The level of offense someone will take from a bad gift will depend on how well you know each other. For example, if your real estate agent drops off a food and wine gift basket and you don’t like those things, and they couldn’t have known, it’s not super offensive. If you give your brother a bottle of wine when you should know he’s sober – well, you can guess how that will go.

Why Master the Art of Giving?

why master the art of giving: a daughter and father are happy to share a gift together

If this seems like a lot you might be asking, why bother? What’s the point in mastering the art of giving gifts? Yes, you could resolve to just be that person who always gives cash or gift cards, but here’s some reasons why I think you should take the time to learn the art of giving.

  1. People will feel like you value them. When you give a thoughtful gift the recipient feels seen, understood, valued, and loved.
  2. Giving gifts is fun! I love seeing positive reactions when I give that perfect gift. It makes the effort worth it for me.
  3. Some people have a gift giving love language. If you want to keep the friendship or romance alive, gift-giving is a must.
  4. You can make someone’s day.
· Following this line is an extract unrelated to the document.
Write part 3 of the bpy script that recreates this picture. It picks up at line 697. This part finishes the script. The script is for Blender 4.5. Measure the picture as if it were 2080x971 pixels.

Giving a thoughtful gift at just the right time can brighten someone’s day – especially in times of need.
  5. Gifts help you uplift others. Not only can gifts be use for fun, you can also give people gifts that make their lives better or that they never would buy themselves.

The art of giving really is much more than just buying someone a present, so that the time to choose carefully and you will be rewarded with a smile of pleasure when they open the wrapping.